Apparu en plein nouvel Hollywood, John Carpenter, cinéaste génial, n'en a pourtant presque rien pris. Un pied (petit) dedans, un pied (énorme) dehors. Le pied dedans c'est l'époque, la liberté eu égard aux majors (Halloween restera pendant trente ans le plus grand succès du cinéma indépendant), la mise en avant de l'anti-héros. Ok. Mais le pied dehors c'est son évident classicisme (Hawks est son maitre) : mise en scène invisible mais puissante : utilisation unique et virtuose du cinémascope. Mais ici le discours est viscéralement apolitique : John Carpenter ne s'intéresse qu'à l'essence du Mal. Et avec The thing, tout y est au sommet. Ici on comprend que ce qui intéresse Carpenter c'est l'idée d'apocalypse (le film est d'ailleurs issu de la trilogie de l'apocalypse avec Prince des ténèbres et l'antre de la folie).

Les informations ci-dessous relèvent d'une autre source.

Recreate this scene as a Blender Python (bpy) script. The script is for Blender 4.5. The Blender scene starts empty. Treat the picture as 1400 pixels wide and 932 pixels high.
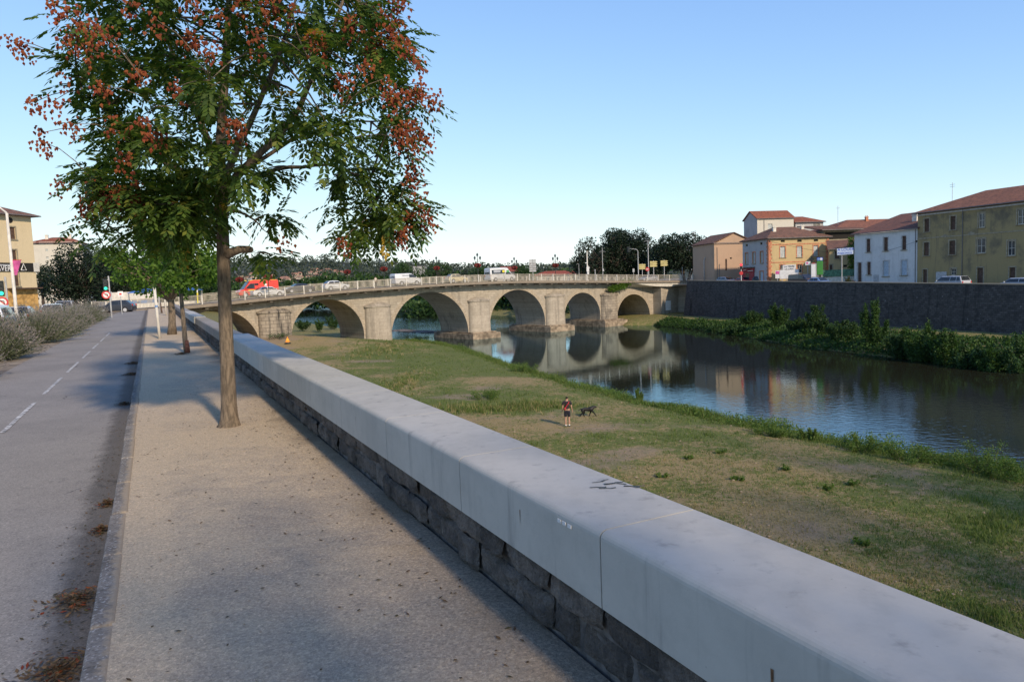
import bpy, math, random
import numpy as np
from mathutils import Vector, Matrix, noise
R = math.radians
random.seed(11)
SC = bpy.context.scene
COL = SC.collection
V = Vector

# ------------------------------------------------------------------ camera geometry
FPX = 972.0; ROLL = R(2.2); EYE = 1.7
PIT = math.atan((81.0/FPX)*math.cos(ROLL))
cr, sr, cp, sp = math.cos(ROLL), math.sin(ROLL), math.cos(PIT), math.sin(PIT)
def ray(px, py):
    u = (px-700)/FPX; v = -(py-466)/FPX
    a = u*cr+v*sr; b = -u*sr+v*cr
    return V((a, cp+b*sp, -sp+b*cp))
def atz(px, py, z):
    d = ray(px, py); t = (z-EYE)/d.z
    return V((0, 0, EYE))+d*t
def atY(px, py, Y):
    d = ray(px, py); t = Y/d.y
    return V((0, 0, EYE))+d*t
def onplane(px, py, O, e):
    d = ray(px, py)
    det = d.x*(-e[1])+e[0]*d.y
    k = (O[0]*(-e[1])+e[0]*O[1])/det
    t = (d.x*O[1]-d.y*O[0])/det
    return t, EYE+k*d.z
cam_d = bpy.data.cameras.new('camera'); cam = bpy.data.objects.new('camera', cam_d); COL.objects.link(cam)
cam_d.sensor_width = 36; cam_d.lens = FPX/1400*36; cam_d.clip_start = 0.05; cam_d.clip_end = 6000
Rr, Uu, Ff = V((1, 0, 0)), V((0, sp, cp)), V((0, cp, -sp))
ix = Rr*cr-Uu*sr; iy = Rr*sr+Uu*cr
m = Matrix((ix, iy, -Ff)).transposed().to_4x4(); m.translation = (0, 0, EYE)
cam.matrix_world = m
SC.camera = cam

# promenade frame: s along the path, a to the right of it
TH = R(26.78); DX, DY = -math.sin(TH), math.cos(TH); NX, NY = math.cos(TH), math.sin(TH)
def P(s, a, z=0.0): return V((s*DX+a*NX, s*DY+a*NY, z))
def wall_a(s): return 0.0065*max(0.0, s-12)

# ------------------------------------------------------------------ materials
class NT:
    def __init__(s, name):
        s.m = bpy.data.materials.new(name); s.m.use_nodes = True
        s.t = s.m.node_tree; s.n = s.t.nodes; s.l = s.t.links
        s.b = s.n['Principled BSDF']
    def node(s, typ, **kw):
        n = s.n.new(typ)
        for k, v in kw.items():
            if k in n.inputs: n.inputs[k].default_value = v
            else: setattr(n, k, v)
        return n
    def link(s, a, b): s.l.new(a, b)
    def pos(s):
        return s.node('ShaderNodeNewGeometry').outputs['Position']
    def obj(s):
        return s.node('ShaderNodeTexCoord').outputs['Object']
    def noise(s, vec, scale, detail=4, rough=.55, dist=0.0):
        n = s.node('ShaderNodeTexNoise'); n.inputs['Scale'].default_value = scale
        n.inputs['Detail'].default_value = detail; n.inputs['Roughness'].default_value = rough
        n.inputs['Distortion'].default_value = dist
        s.link(vec, n.inputs['Vector']); return n.outputs['Fac']
    def ramp(s, fac, lo, hi, a=0.0, b=1.0):
        n = s.node('ShaderNodeMapRange'); n.inputs[1].default_value = lo; n.inputs[2].default_value = hi
        n.inputs[3].default_value = a; n.inputs[4].default_value = b; n.interpolation_type = 'SMOOTHSTEP'
        s.link(fac, n.inputs[0]); return n.outputs[0]
    def mix(s, fac, a, b, mode='MIX'):
        n = s.node('ShaderNodeMix', data_type='RGBA', blend_type=mode)
        for sock, val in ((n.inputs[0], fac), (n.inputs[6], a), (n.inputs[7], b)):
            if hasattr(val, 'is_output'): s.link(val, sock)
            elif isinstance(val, (int, float)): sock.default_value = val
            else: sock.default_value = (*val[:3], 1)
        return n.outputs[2]
    def math(s, op, a, b=0.0, c=0.0):
        n = s.node('ShaderNodeMath', operation=op)
        for i, val in enumerate((a, b, c)):
            if hasattr(val, 'is_output'): s.link(val, n.inputs[i])
            else: n.inputs[i].default_value = val
        return n.outputs[0]
    def bump(s, h, strength, dist=.02, prev=None):
        n = s.node('ShaderNodeBump'); n.inputs['Strength'].default_value = strength; n.inputs['Distance'].default_value = dist
        s.link(h, n.inputs['Height'])
        if prev is not None: s.link(prev, n.inputs['Normal'])
        return n.outputs[0]
    def fin(s, col, rough=.85, normal=None, spec=.3):
        if hasattr(col, 'is_output'): s.link(col, s.b.inputs['Base Color'])
        else: s.b.inputs['Base Color'].default_value = (*col[:3], 1)
        if hasattr(rough, 'is_output'): s.link(rough, s.b.inputs['Roughness'])
        else: s.b.inputs['Roughness'].default_value = rough
        s.b.inputs['Specular IOR Level'].default_value = spec
        if normal is not None: s.link(normal, s.b.inputs['Normal'])
        return s.m
    def dotv(s, vec, d):
        n = s.node('ShaderNodeVectorMath', operation='DOT_PRODUCT'); s.link(vec, n.inputs[0]); n.inputs[1].default_value = d
        return n.outputs['Value']
    def wallvec(s, e):
        p = s.pos(); c = s.node('ShaderNodeCombineXYZ')
        s.link(s.dotv(p, (e[0], e[1], 0)), c.inputs[0]); s.link(s.dotv(p, (0, 0, 1)), c.inputs[1]); return c.outputs[0]

def plain(name, c, rough=.7, var=.12, scale=3.0, spec=.3, bump=.0, metal=0):
    t = NT(name); o = t.obj()
    f = t.noise(o, scale, 5)
    c2 = tuple(max(0, x*(1-var*1.6)) for x in c); c1 = tuple(x*(1+var*.6) for x in c)
    col = t.mix(t.ramp(f, .3, .7), c1, c2)
    nm = t.bump(t.noise(o, scale*8, 4), bump, .02) if bump else None
    t.b.inputs['Metallic'].default_value = metal
    return t.fin(col, rough, nm, spec)

def leafmat(name, cols, trans=.35, rough=.55):
    t = NT(name); g = t.node('ShaderNodeNewGeometry')
    r = t.node('ShaderNodeValToRGB'); cr_ = r.color_ramp
    while len(cr_.elements) < len(cols): cr_.elements.new(.5)
    for i, c in enumerate(cols):
        cr_.elements[i].position = i/(len(cols)-1); cr_.elements[i].color = (*c, 1)
    t.link(g.outputs['Random Per Island'], r.inputs[0])
    big = t.noise(g.outputs['Position'], .9, 2)
    col = t.mix(t.ramp(big, .35, .65, 0, .55), r.outputs[0], t.mix(1.0, r.outputs[0], (.62, .68, .6), 'MULTIPLY'))
    t.fin(col, rough, None, .25)
    tr = t.node('ShaderNodeBsdfTranslucent'); mx = t.node('ShaderNodeMixShader'); mx.inputs[0].default_value = trans
    t.link(t.mix(1.0, col, (1.2, 1.3, .55), 'MULTIPLY'), tr.inputs[0])
    t.link(t.b.outputs[0], mx.inputs[1]); t.link(tr.outputs[0], mx.inputs[2])
    t.link(mx.outputs[0], t.n['Material Output'].inputs[0])
    return t.m

def stucco(name, c, stain=.35, scale=.35, e=None, stain_c=(.10, .09, .075)):
    t = NT(name); p = t.pos()
    big = t.noise(p, scale, 6, .65); fine = t.noise(p, 6, 5, .6)
    mp = t.node('ShaderNodeMapping'); mp.inputs['Scale'].default_value = (1.2, 1.2, .12); t.link(p, mp.inputs[0])
    streak = t.noise(mp.outputs[0], 1.6, 5, .65)
    col = t.mix(t.ramp(fine, .3, .75, 0, .25), c, tuple(x*.7 for x in c))
    col = t.mix(t.math('MULTIPLY', t.ramp(big, .48, .72), stain), col, stain_c)
    col = t.mix(t.math('MULTIPLY', t.ramp(streak, .52, .75), stain*.8), col, stain_c)
    return t.fin(col, .9, t.bump(fine, .3, .03), .15)

def masonry(name, c1, c2, mortar, e, bw, bh, msize=.02, stain=(.05, .045, .04), stain_amt=.6, bump=.6, lights=None):
    t = NT(name); vec = t.wallvec(e)
    b = t.node('ShaderNodeTexBrick'); t.link(vec, b.inputs['Vector'])
    b.inputs['Color1'].default_value = (*c1, 1); b.inputs['Color2'].default_value = (*c2, 1); b.inputs['Mortar'].default_value = (*mortar, 1)
    b.inputs['Scale'].default_value = 1; b.inputs['Mortar Size'].default_value = msize; b.inputs['Mortar Smooth'].default_value = .4
    b.inputs['Brick Width'].default_value = bw; b.inputs['Row Height'].default_value = bh; b.inputs['Bias'].default_value = 0
    p = t.pos(); n1 = t.noise(p, .35, 6, .65); n2 = t.noise(p, 3, 6, .6)
    mp = t.node('ShaderNodeMapping'); mp.inputs['Scale'].default_value = (.9, .9, .08); t.link(p, mp.inputs[0])
    st = t.noise(mp.outputs[0], 1.2, 5, .65)
    col = t.mix(t.ramp(n2, .3, .75, 0, .5), b.outputs['Color'], t.mix(1.0, b.outputs['Color'], (.62, .6, .58), 'MULTIPLY'))
    col = t.mix(t.math('MULTIPLY', t.ramp(n1, .5, .75), stain_amt*.6), col, stain)
    col = t.mix(t.math('MULTIPLY', t.ramp(st, .5, .72), stain_amt), col, stain)
    if lights is not None:
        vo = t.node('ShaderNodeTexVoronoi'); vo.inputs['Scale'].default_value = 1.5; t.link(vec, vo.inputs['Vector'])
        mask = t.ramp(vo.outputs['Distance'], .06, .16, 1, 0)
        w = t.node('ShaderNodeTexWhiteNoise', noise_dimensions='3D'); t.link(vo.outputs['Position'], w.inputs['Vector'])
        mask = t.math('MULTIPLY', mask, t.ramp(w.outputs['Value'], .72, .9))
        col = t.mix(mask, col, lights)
    h = t.math('ADD', t.math('MULTIPLY', b.outputs['Fac'], -1.0), n2)
    return t.fin(col, .92, t.bump(h, bump, .05), .15)

def tilemat(name, c1, c2, e):
    # e: horizontal direction along the eaves
    t = NT(name); p = t.pos()
    u = t.dotv(p, (e[0], e[1], 0))
    w = t.math('SINE', t.math('MULTIPLY', u, 2*math.pi/.28))
    n1 = t.noise(p, 1.1, 6, .75); n2 = t.noise(p, 2.6, 6, .8)
    z = t.dotv(p, (0, 0, 1)); row = t.math('FRACT', t.math('MULTIPLY', z, 6.0))
    col = t.mix(t.ramp(n1, .35, .65), c1, c2)
    col = t.mix(t.ramp(n2, .48, .66, 0, .8), col, (.06, .042, .035))
    col = t.mix(t.ramp(n2, .28, .42, .4, 0), col, (.42, .24, .16))
    h = t.math('ADD', t.math('MULTIPLY', w, .6), t.math('MULTIPLY', row, .5))
    return t.fin(col, .9, t.bump(h, .9, .08), .15)

# ------------------------------------------------------------------ mesh builder
class MB:
    def __init__(s): s.v = []; s.f = []; s.mi = []
    def add(s, vs, fs, mi=0):
        o = len(s.v); s.v.extend([tuple(x) for x in vs])
        for f in fs: s.f.append(tuple(i+o for i in f)); s.mi.append(mi)
    def poly(s, pts, mi=0): s.add(pts, [tuple(range(len(pts)))], mi)
    def box(s, c, d, rz=0.0, mi=0, mtx=None):
        hx, hy, hz = d[0]/2, d[1]/2, d[2]/2
        vs = [V((x, y, z)) for z in (-hz, hz) for x, y in ((-hx, -hy), (hx, -hy), (hx, hy), (-hx, hy))]
        M = mtx if mtx is not None else Matrix.Rotation(rz, 3, 'Z')
        c = V(c); s.add([M @ v+c for v in vs], [(0, 3, 2, 1), (4, 5, 6, 7), (0, 1, 5, 4), (1, 2, 6, 5), (2, 3, 7, 6), (3, 0, 4, 7)], mi)
    def tube(s, pts, rad, n=8, mi=0, cap=True):
        pts = [V(p) for p in pts]
        if not hasattr(rad, '__len__'): rad = [rad]*len(pts)
        rings = []; prev = None
        for i, p in enumerate(pts):
            d = (pts[min(i+1, len(pts)-1)]-pts[max(i-1, 0)])
            if d.length < 1e-9: d = V((0, 0, 1))
            d.normalize()
            if prev is None:
                up = V((0, 0, 1)) if abs(d.z) < .9 else V((1, 0, 0)); x = d.cross(up).normalized()
            else:
                x = prev-d*prev.dot(d)
                x = x.normalized() if x.length > 1e-6 else d.orthogonal().normalized()
            prev = x; y = d.cross(x)
            rings.append([p+x*(rad[i]*math.cos(2*math.pi*k/n))+y*(rad[i]*math.sin(2*math.pi*k/n)) for k in range(n)])
        o = len(s.v)
        for r in rings: s.v.extend([tuple(q) for q in r])
        for i in range(len(rings)-1):
            for k in range(n):
                a = o+i*n+k; b = o+i*n+(k+1) % n
                s.f.append((a, b, b+n, a+n)); s.mi.append(mi)
        if cap:
            s.f.append(tuple(o+k for k in range(n))[::-1]); s.mi.append(mi)
            s.f.append(tuple(o+(len(rings)-1)*n+k for k in range(n))); s.mi.append(mi)
    def lathe(s, prof, c=(0, 0, 0), n=12, mi=0, axis='Z'):
        c = V(c); o = len(s.v)
        for r, z in prof:
            for k in range(n):
                a = 2*math.pi*k/n
                q = V((r*math.cos(a), r*math.sin(a), z))
                if axis == 'Y': q = V((q.x, q.z, q.y))
                s.v.append(tuple(c+q))
        for i in range(len(prof)-1):
            for k in range(n):
                a = o+i*n+k; b = o+i*n+(k+1) % n
                s.f.append((a, b, b+n, a+n)); s.mi.append(mi)
    def ball(s, c, r, n=8, m=6, mi=0, jit=0):
        c = V(c); rx, ry, rz = r if hasattr(r, '__len__') else (r, r, r)
        pr = []; o = len(s.v)
        for i in range(m+1):
            th = math.pi*i/m
            for k in range(n):
                a = 2*math.pi*k/n; j = 1+random.uniform(-jit, jit)
                s.v.append((c.x+rx*math.sin(th)*math.cos(a)*j, c.y+ry*math.sin(th)*math.sin(a)*j, c.z+rz*math.cos(th)*j))
        for i in range(m):
            for k in range(n):
                a = o+i*n+k; b = o+i*n+(k+1) % n
                s.f.append((a, a+n, b+n, b)); s.mi.append(mi)
    def build(s, name, mats, parent=None, smooth=False, sub=None, bevel=0, bseg=2):
        me = bpy.data.meshes.new(name)
        vs = s.v
        if sub is not None:
            vs = [(a-sub[0], b-sub[1], c-sub[2]) for a, b, c in vs]
        me.from_pydata(vs, [], s.f)
        if not hasattr(mats, '__len__'): mats = [mats]
        for mm in mats: me.materials.append(mm)
        if len(mats) > 1: me.polygons.foreach_set('material_index', s.mi)
        if smooth: me.polygons.foreach_set('use_smooth', [True]*len(me.polygons))
        me.update()
        o = bpy.data.objects.new(name, me); COL.objects.link(o)
        if parent is not None: o.parent = parent
        if bevel:
            b = o.modifiers.new('bevel', 'BEVEL'); b.width = bevel; b.segments = bseg; b.limit_method = 'ANGLE'; b.angle_limit = R(35)
        return o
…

Et plus précieusement comment les Hommes la précipitent. Carpenter marche sur deux pieds : il y a le Mal et il y a des Hommes.
Déjà, l'ouverture du film est sublime : le Mal apparait dès le premier plan. Dans un paysage enneigé, un chien sublime est traqué par un hélicoptère. Des hommes lui tirent dessus. Le chien tourne en rond, esquive les balles. La scène dure, le montage est d'une fascinante précision. Nous voyons la fin d'un film que nous ne verrons jamais. Le Mal préexiste donc, la catastrophe a déjà eu lieu (comme dans Halloween, the fog, Christine, They live etc.) Il ne s'agira ici que de la répéter, et même de l'amplifier (les Hommes ne sont pas très malins). La boucle est bouclée.
À la question d'où vient le Mal ? Carpenter répond, expéditif, en un plan : avant même l'apparition du titre du film : un vaisseau vraisemblablement extra terrestre s'écrase sur Terre. Point barre. La question de l'origine du mal, Carpenter s'en fout royalement, ce qui l'intéresse c'est sa nature, sa véritable essence, et ce qu'Il provoque chez les Hommes. Le mal chez Carpenter est toujours abstrait (pourquoi les balles ne tuent-elles pas Michael Myers ? Pourquoi Christine est-elle vivante ? Etc.) Dans The thing, le monstre est protéiforme autant qu'informe, il n'a pour ainsi dire aucun visage (cf :également le masque de Halloween), il prend l'apparence des Hommes, des chiens etc. Apparait alors la question fondamentale du monstre, de l'altérité : Carpenter brouille les pistes : ici le monstre revêt le caractère « du même » (voir aussi Body snatchers de Don Siegel). Une fois sa transformation effectuée, il a le même visage que nos amis, la même voix etc. Et c'est précisément ça qui terrifie dans The thing : « qui parmi nous est le monstre ? »
Carpenter utilise ici le fondu au noir comme personne. À chaque coupe, nous ne savons pas si les personnages sont les mêmes qu'au début : « qu'ont-ils fait dans le hors champ ? » « Ce sont-ils transformés ? » Le doute perdure jusqu'à la fin : « qui est la chose entre MacReady et Childs ? » Au fond peu importe car la chose, de toute façon, a gagné.